Concept nation-armée : « Prôner le civisme et la citoyenneté »
Les LYNAQE (Lycée Nation-armée pour la qualité et l’équité) étaient dénommés des LYNEQ (Lycée d’intégration nationale pour l’équité et la qualité). Un programme initié par Macky Sall qui découle, selon Saourou Sene, de ses réflexions relatives au Pse. Il avait estimé que la qualité ne devait pas être recherchée seulement à Dakar ou à Thiès mais partout au Sénégal. En guise d’exemple avec le Lynaqe de Sédhiou dit-il « les régions ont reçu leur valeur. J’ai visité ce modèle. Mais ce régime a changé en mettant l’armée oubliant que si les militaires savent dispenser le civisme, les enseignants aussi savent mieux le faire. L’éducation civique, l’instruction civique et la morale. La société est à un niveau où l’enfant est exposé à beaucoup de choses. Les parents ont un rôle à jouer et l’école aussi mais en innovant et en faisant des terminologies et vouloir amener l’armée à l’école, bonjour les difficultés. »
Selon ce dernier, chez les militaires on applique les directives du chef mais à l’école tout se discute entre acteurs. « Mais passant de Lyneq à Lynaq, c’est cela de la politique politicienne. On innove mais le contenu reste le même. L’école est sérieuse. (…). Il faut aider nos enfants. Si on amène des élèves de classe de seconde en formation militaire avant octobre on aura d’autres modèles de citoyen avec cette formation militaire avec un certificat de bonne conduite. C’est ça le fait de conscientiser les élèves sur le civisme. Il y aura la fierté d’avoir reçu la formation et d’avoir décroché son Bfem », a-t-il argumenté.
La question du voile : « Une polémique dangereuse »
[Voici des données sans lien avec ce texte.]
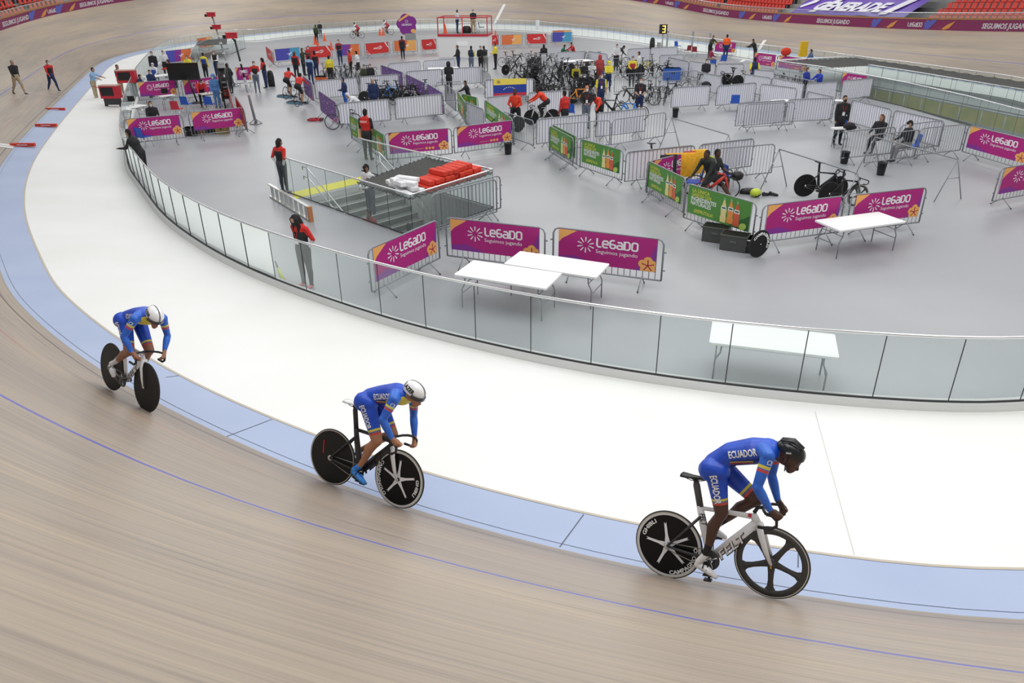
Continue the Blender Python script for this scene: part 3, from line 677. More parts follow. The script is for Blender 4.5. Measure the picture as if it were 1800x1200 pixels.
    g = G(); g.tube([(.0, -.047, RW+.033), (bb.x-.01, -.047, bb.z+.094)], .0045, M('chain_metal', (.28, .27, .25), .35, .8), 4); g.tube([(.0, -.047, RW-.033), (bb.x-.01, -.047, bb.z-.094)], .0045, MATS['chain_metal'], 4)
    g.lathe([(.012, -.047), (.033, -.049), (.033, -.045)], CHROME, 14, Matrix.Translation((0, 0, RW)) @ XY); g.make('chain', root)
    return root
def basis(P, fwd, up):
    f = Vector(fwd).normalized(); u = Vector(up); u = (u-f*u.dot(f)).normalized(); s = u.cross(f)
    return Matrix(((f.x, s.x, u.x, P[0]), (f.y, s.y, u.y, P[1]), (f.z, s.z, u.z, P[2]), (0, 0, 0, 1)))
# ---------------------------------------------------------------- figures
TAGS = ['skin', 'hair', 'top', 'yoke', 'sleeve', 'fore', 'legs', 'shin', 'shoe', 'mask', 'hand']
class Fig:
    def __init__(s, fat=0): s.p = []; s.fat = fat
    def cap(s, a, ra, b, rb, tg, k=1.0, side=(0, 1, 0)):
        if s.fat and tg not in ('skin', 'hair', 'mask', 'hand', 'shoe'): ra *= s.fat; rb *= s.fat
        s.p.append((Vector(a), ra, Vector(b), rb, tg, k, Vector(side).normalized())); return len(s.p)-1
    def mesh(s, voxel, smooth=3, n=14):
        g = G(); gm = None
        for a, ra, b, rb, tg, k, sd in s.p:
            d = b-a; L = d.length; d = d/L if L > 1e-5 else Vector((1, 0, 0)); u = sd-d*sd.dot(d)
            u = u.normalized() if u.length > .05 else d.orthogonal().normalized(); w = d.cross(u); rings = []
            for c, r, angs in ((a, ra, (-75, -45, -20, 0)), (b, rb, (0, 20, 45, 75))):
                for q in angs: q = R_(q); rings.append((c+d*(r*sin(q)), r*cos(q)))
            vs = []
            for c, r in rings:
                for j in range(n): t = 2*pi*j/n; vs.append(c+u*(r*k*cos(t))+w*(r*sin(t)))
            m = len(rings); fs = [(i*n+j, i*n+(j+1) % n, (i+1)*n+(j+1) % n, (i+1)*n+j) for i in range(m-1) for j in range(n)]
            vs += [a-d*ra, b+d*rb]; fs += [(m*n, (j+1) % n, j) for j in range(n)]+[(m*n+1, (m-1)*n+j, (m-1)*n+(j+1) % n) for j in range(n)]
            g.add(vs, fs, BLACK, True)
        me = g.mesh('body'); bm = bmesh.new(); bm.from_mesh(me); bmesh.ops.recalc_face_normals(bm, faces=bm.faces); bm.to_mesh(me); bm.free()
        o = bpy.data.objects.new('tmp', me); S.collection.objects.link(o)
        r = o.modifiers.new('r', 'REMESH'); r.mode = 'VOXEL'; r.voxel_size = voxel; r.use_smooth_shade = True
        if smooth: q = o.modifiers.new('s', 'SMOOTH'); q.factor = .5; q.iterations = smooth
        dg = bpy.context.evaluated_depsgraph_get(); dg.update(); out = bpy.data.meshes.new_from_object(o.evaluated_get(dg)); bpy.data.objects.remove(o)
        out.materials.clear(); return out
    def nearest(s, C, hint=None):
        C = np.array(C); D = np.full((len(s.p), len(C)), 9.0); T = np.zeros((len(s.p), len(C)))
        for i, (a, ra, b, rb, tg, k, sd) in enumerate(s.p):
            A = np.array(a); B_ = np.array(b); d = B_-A; L2 = max(1e-9, d@d); t = np.clip(((C-A)@d)/L2, 0, 1); v = C-(A+t[:, None]*d)
            if k != 1:
                sdn = np.array(sd); dd = d/math.sqrt(L2); u = sdn-dd*(sdn@dd); u /= max(1e-6, np.linalg.norm(u)); c = v@u; v = v-np.outer(c, u)+np.outer(c/k, u)
            D[i] = np.linalg.norm(v, axis=1)-(ra+(rb-ra)*t); T[i] = t
        j = D.argmin(0); return j, T[j, np.arange(len(C))]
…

L’invité a également abordé la question du voile à l’école. « Une polémique dangereuse », selon Saourou Sène qui en veut pour preuve : « l’école qui a existé depuis l’indépendance n’a jamais eu de difficultés majeures, comme celle que pose Sonko ». « Je continue à croire qu’il faut un résistant des convictions religieuses mais, il risque de créer un problème. Pourquoi ne pas amener ma fille ailleurs si les choses qu’ils mettent en avant dont des convictions religieuses d’une école ne me conviennent pas ? Vice versa. La Constitution est la charte fondamentale du pays. Qu’est-ce qu’on gagne en mettant sur la place publique ce débat qui n’a jamais existé. », s’est-il demandé. Il a rappelé qu’il faut penser à l’esprit du vivre ensemble avant d’affirmer que « c’est un débat inopportun, impertinent et risque de nous mettre en mal les uns des autres. »
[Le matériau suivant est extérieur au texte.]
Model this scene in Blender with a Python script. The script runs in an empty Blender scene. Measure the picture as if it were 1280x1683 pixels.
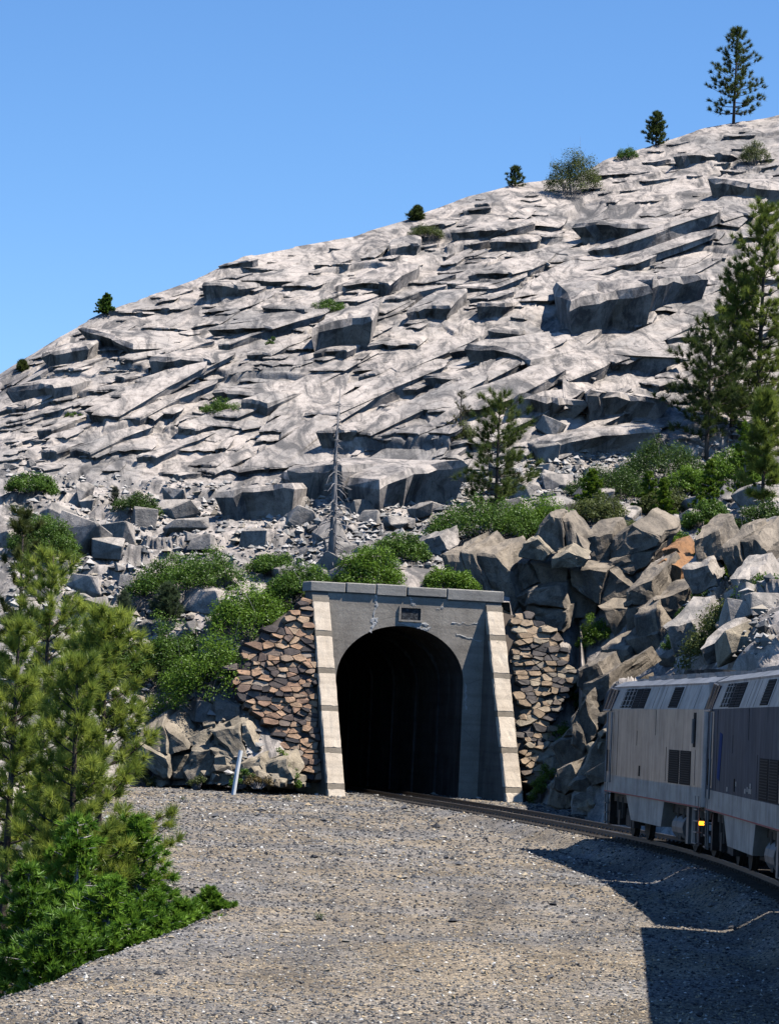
import bpy, bmesh, math, random
import numpy as np
from mathutils import Vector, Matrix, Euler

# ------------------------------------------------------------------ camera, sky, sun, exposure
scene = bpy.context.scene
COL = scene.collection
R = math.radians
FPX, IW, IH, CZ = 5400.0, 1280.0, 1683.0, 3.0           # focal length in picture units, camera height over the rail
ROLL = R(2.6)
PITCH = math.atan((1183 - 841.5) * math.cos(ROLL) / FPX)
cF = np.array([0, math.cos(PITCH), math.sin(PITCH)])
cR0 = np.array([1.0, 0, 0]); cU0 = np.cross(cR0, cF)
cR = cR0 * math.cos(ROLL) + cU0 * math.sin(ROLL)
cU = cU0 * math.cos(ROLL) - cR0 * math.sin(ROLL)
cC = np.array([0, 0, CZ])

cam_d = bpy.data.cameras.new('camera')
cam = bpy.data.objects.new('camera', cam_d); COL.objects.link(cam)
cam_d.sensor_fit = 'HORIZONTAL'; cam_d.sensor_width = 36.0; cam_d.lens = FPX / IW * 36.0
cam_d.clip_start = 0.5; cam_d.clip_end = 5000
M3 = Matrix(((cR[0], cU[0], -cF[0]), (cR[1], cU[1], -cF[1]), (cR[2], cU[2], -cF[2])))
cam.matrix_world = Matrix.Translation((0, 0, CZ)) @ M3.to_4x4()
scene.camera = cam

SUN_EL, SUN_AZ = R(62), R(9)                            # azimuth: degrees from +x towards the camera
sun_dir = Vector((math.cos(SUN_EL) * math.cos(SUN_AZ), -math.cos(SUN_EL) * math.sin(SUN_AZ), math.sin(SUN_EL)))
world = bpy.data.worlds.new('World'); scene.world = world; world.use_nodes = True
nt = world.node_tree; nt.nodes.clear()
wo = nt.nodes.new('ShaderNodeOutputWorld'); bg = nt.nodes.new('ShaderNodeBackground'); sk = nt.nodes.new('ShaderNodeTexSky')
sk.sky_type = 'NISHITA'; sk.sun_disc = False; sk.sun_elevation = SUN_EL
sk.sun_rotation = math.atan2(sun_dir.x, sun_dir.y)
sk.altitude = 2000; sk.air_density = 1.0; sk.dust_density = 0.0; sk.ozone_density = 8.0
bg.inputs['Strength'].default_value = 0.108
hs = nt.nodes.new('ShaderNodeHueSaturation'); hs.inputs['Saturation'].default_value = 1.08
nt.links.new(sk.outputs[0], hs.inputs['Color']); nt.links.new(hs.outputs[0], bg.inputs[0]); nt.links.new(bg.outputs[0], wo.inputs[0])
sd = bpy.data.lights.new('sun', 'SUN'); sd.energy = 5.0; sd.angle = R(0.53); sd.color = (1.0, 0.95, 0.87)
so = bpy.data.objects.new('sun', sd); COL.objects.link(so)
so.rotation_euler = (-sun_dir).to_track_quat('-Z', 'Y').to_euler()
vs = scene.view_settings; vs.view_transform = 'Standard'; vs.look = 'None'; vs.gamma = 1.0; vs.exposure = 0.68
vs.use_curve_mapping = False
scene.cycles.use_denoising = True
scene.cycles.denoiser = 'OPENIMAGEDENOISE'
scene.cycles.max_bounces = 6; scene.cycles.diffuse_bounces = 0

# ------------------------------------------------------------------ helpers
def proj(P):
    P = np.asarray(P, float) - cC
    d = P @ cF
    return 640 + FPX * (P @ cR) / d, 841.5 - FPX * (P @ cU) / d
def ray(px, py):
    v = cF * FPX + cR * (px - 640) + cU * (841.5 - py)
    return v / v[1]
def at_y(px, py, y): return cC + ray(px, py) * y
def at_z(px, py, z):
    v = ray(px, py); return cC + v * ((z - CZ) / v[2])

def tag(o, label=None, cat=None, group=None, kind=None):
    if label: o['label'] = label
    if cat: o['category'] = cat
    if group: o['group'] = group
    if kind: o['kind'] = kind
    return o
def empty(name, loc=(0, 0, 0), rz=0.0):
    o = bpy.data.objects.new(name, None); COL.objects.link(o)
    o.location = loc; o.rotation_euler = (0, 0, rz); o.empty_display_size = 0.3
    return o
def link(name, me, mat=None, parent=None, loc=None):
    o = bpy.data.objects.new(name, me); COL.objects.link(o)
    if mat is not None and len(me.materials) == 0: me.materials.append(mat)
    if parent is not None: o.parent = parent
    if loc is not None: o.location = loc
    return o
def np_mesh(name, V, Fc, smooth=False, col=None):
    """V (n,3); Fc (m,k) with k 3 or 4"""
    V = np.asarray(V, np.float32); Fc = np.asarray(Fc, np.int32)
    me = bpy.data.meshes.new(name)
    m, k = Fc.shape
    me.vertices.add(len(V)); me.vertices.foreach_set('co', V.ravel())
    me.loops.add(m * k); me.loops.foreach_set('vertex_index', Fc.ravel())
    me.polygons.add(m)
    me.polygons.foreach_set('loop_start', np.arange(0, m * k, k, dtype=np.int32))
    me.polygons.foreach_set('loop_total', np.full(m, k, np.int32))
    me.polygons.foreach_set('use_smooth', np.full(m, smooth, bool))
    if col is not None:
        a = me.color_attributes.new('tint', 'FLOAT_COLOR', 'POINT')
        c = np.ones((len(V), 4), np.float32); c[:, :3] = col
        a.data.foreach_set('color', c.ravel())
    me.update(calc_edges=True)
    return me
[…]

Le ministre de l’Education nationale avait publié un arrêté, notant que « les établissements scolaires doivent désormais garantir un environnement propice à l’apprentissage tout en respectant les convictions religieuses des élèves. » Il est stipulé que « le port de signes religieux, y compris le voile ou la croix, est permis à condition qu’il n’entrave pas l’identification claire des élèves, notamment lors des cours ou des activités pédagogiques. » Saourou Sène, lui, a souligné que depuis des années, cette question n’a jamais été débattue. Mais en dialoguant avec le Clergé et les acteurs, il faut réfléchir en sourdine et discuter. De ce fait, chacun va donner son point de vue et afin de trouver la meilleure formule. « L’école est sacrée et il faut un consensus national. Il ne faut pas politiser cette école. On gagnerait à conserver notre exception qu’est le fait de rester un exemple », dit M. Sène.